I got a lot of answers from that interview, but also a lot of questions.  I knew what the adults were doing to change the schedule, but I was still wondering what the students were doing.  To find this answer, I interviewed Nathanael Conyers and Summer Herrington, the two co-leaders of Student Government.  During our interview I asked them how they decided their point of action in the community, and they told me, “We ask the people of Student Government what we should do next, and that’s why we need a lot of people in Student Government because the more people we have, the more perspectives we will get.”  

What this means is they act on the things people in Student Government have a problem with.  They told me that during the club fair they got about 50 different sign ups, and they estimate around 20 people joining the club permanently.  With around 20 people already in the club there will be a lot of perspectives, but they could always use more.
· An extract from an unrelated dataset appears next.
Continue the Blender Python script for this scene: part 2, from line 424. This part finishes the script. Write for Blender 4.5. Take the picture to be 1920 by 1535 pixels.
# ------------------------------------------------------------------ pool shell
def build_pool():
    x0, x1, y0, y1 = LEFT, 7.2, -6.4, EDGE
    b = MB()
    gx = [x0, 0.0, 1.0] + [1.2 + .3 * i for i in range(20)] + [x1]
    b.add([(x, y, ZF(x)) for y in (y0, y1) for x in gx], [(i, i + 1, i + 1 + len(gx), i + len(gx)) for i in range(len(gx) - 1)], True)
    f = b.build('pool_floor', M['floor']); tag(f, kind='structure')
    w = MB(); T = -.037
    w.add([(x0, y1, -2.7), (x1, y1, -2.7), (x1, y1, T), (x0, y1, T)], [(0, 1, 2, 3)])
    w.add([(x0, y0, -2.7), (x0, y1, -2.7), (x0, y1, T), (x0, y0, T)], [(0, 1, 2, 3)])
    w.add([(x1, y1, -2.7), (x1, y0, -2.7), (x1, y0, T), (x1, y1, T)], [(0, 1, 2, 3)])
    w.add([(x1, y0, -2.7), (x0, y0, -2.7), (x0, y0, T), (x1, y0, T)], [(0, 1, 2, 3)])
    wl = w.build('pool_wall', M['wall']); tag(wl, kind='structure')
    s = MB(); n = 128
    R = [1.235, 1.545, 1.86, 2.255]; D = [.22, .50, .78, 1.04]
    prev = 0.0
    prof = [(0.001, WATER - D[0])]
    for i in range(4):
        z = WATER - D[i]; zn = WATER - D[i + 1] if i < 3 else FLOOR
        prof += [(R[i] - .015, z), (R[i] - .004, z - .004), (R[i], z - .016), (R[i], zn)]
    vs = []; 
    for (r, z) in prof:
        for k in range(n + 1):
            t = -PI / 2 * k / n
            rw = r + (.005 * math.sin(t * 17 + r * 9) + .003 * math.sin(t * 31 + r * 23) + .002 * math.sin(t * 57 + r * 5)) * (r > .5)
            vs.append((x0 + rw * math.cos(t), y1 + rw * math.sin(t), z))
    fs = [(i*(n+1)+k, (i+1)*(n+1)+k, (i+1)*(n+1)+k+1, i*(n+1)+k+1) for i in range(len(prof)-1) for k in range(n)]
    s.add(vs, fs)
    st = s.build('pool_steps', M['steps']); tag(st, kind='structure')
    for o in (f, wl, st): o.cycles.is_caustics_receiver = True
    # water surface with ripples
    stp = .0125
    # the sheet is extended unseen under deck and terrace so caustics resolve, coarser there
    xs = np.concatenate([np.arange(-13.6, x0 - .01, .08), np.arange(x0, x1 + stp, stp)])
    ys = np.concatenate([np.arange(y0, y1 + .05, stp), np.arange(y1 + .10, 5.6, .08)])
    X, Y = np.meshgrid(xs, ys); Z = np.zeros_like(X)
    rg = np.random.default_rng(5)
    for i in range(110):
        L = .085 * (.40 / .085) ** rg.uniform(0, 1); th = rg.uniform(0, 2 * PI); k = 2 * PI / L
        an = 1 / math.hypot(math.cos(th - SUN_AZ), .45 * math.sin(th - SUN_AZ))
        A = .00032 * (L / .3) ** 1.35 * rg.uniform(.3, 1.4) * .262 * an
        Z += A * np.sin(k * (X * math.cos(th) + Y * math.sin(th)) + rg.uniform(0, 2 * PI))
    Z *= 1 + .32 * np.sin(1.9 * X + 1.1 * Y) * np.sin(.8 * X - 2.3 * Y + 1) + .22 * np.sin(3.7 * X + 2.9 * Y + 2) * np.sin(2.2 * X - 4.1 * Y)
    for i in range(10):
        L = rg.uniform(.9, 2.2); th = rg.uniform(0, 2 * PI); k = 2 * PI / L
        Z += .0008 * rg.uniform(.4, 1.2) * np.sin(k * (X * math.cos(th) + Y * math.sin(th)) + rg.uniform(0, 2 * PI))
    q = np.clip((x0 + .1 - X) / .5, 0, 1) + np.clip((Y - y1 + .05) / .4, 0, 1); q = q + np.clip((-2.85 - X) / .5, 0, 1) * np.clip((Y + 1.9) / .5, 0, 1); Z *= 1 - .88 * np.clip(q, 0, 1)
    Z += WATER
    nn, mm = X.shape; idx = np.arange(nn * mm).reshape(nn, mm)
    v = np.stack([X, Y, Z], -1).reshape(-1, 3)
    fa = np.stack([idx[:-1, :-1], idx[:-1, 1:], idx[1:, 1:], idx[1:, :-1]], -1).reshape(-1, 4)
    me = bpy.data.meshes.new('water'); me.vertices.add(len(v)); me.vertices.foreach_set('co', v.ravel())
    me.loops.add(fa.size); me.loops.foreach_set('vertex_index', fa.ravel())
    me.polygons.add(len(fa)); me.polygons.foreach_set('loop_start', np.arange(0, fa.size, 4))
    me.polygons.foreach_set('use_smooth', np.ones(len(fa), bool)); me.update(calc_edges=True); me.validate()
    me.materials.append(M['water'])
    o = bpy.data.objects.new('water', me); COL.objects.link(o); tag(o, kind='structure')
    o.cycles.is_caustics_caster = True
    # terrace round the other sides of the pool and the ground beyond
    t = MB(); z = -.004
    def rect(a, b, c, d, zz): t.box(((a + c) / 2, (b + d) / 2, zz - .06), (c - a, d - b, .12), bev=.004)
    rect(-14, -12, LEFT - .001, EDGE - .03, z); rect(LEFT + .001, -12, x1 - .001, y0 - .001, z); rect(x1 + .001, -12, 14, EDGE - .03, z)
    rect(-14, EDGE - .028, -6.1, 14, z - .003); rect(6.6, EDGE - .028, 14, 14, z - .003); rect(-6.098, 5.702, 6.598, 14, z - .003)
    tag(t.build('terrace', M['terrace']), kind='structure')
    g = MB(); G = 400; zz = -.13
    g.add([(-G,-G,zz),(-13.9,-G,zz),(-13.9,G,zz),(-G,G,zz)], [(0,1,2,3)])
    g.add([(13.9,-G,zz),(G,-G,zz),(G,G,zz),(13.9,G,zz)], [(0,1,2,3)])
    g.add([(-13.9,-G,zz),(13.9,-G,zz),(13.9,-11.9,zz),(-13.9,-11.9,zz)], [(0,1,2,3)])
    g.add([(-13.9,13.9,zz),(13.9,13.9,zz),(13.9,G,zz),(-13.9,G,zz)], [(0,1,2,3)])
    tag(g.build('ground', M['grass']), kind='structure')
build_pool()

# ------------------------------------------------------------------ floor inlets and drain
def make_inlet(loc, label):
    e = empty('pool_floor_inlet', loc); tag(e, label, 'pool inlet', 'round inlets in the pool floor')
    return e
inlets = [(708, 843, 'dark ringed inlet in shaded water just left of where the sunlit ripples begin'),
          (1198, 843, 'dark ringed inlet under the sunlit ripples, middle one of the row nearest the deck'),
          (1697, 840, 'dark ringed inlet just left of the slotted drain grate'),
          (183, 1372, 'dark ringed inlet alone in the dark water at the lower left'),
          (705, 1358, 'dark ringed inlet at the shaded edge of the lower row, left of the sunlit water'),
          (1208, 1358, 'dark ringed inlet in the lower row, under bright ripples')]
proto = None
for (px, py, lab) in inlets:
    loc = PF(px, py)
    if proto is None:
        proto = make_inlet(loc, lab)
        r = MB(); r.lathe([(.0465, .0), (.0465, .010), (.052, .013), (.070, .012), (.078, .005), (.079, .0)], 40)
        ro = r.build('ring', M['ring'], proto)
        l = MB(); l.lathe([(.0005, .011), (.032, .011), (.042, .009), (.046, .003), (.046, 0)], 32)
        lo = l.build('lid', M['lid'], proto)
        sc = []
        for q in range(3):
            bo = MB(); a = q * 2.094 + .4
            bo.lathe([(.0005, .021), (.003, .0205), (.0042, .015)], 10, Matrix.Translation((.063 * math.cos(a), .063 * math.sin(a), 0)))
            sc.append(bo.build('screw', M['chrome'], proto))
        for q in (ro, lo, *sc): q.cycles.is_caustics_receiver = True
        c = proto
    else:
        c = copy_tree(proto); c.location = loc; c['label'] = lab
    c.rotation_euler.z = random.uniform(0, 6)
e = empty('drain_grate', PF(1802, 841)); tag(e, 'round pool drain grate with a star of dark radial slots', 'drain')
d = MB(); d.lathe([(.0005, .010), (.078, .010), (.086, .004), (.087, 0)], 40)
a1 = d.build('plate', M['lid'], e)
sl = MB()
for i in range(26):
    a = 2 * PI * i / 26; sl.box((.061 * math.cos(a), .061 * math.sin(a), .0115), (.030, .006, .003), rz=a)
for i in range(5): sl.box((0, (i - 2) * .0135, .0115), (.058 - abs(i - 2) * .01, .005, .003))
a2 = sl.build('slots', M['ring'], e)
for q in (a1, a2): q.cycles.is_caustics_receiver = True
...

So if you would like to change the school community, it’s simple: join Student Government.

So what did we learn from this excursion?  We learned that if you want to change the schedule, you need to use your voice: go to the ELO’s, do the surveys, or join Student Government and bring it up in a meeting.  It is important to know that you are never alone in a community, and that lots of people have the same problems and complaints as you.  It’s important to know that, as a student, you can be a part of changing the school for the better.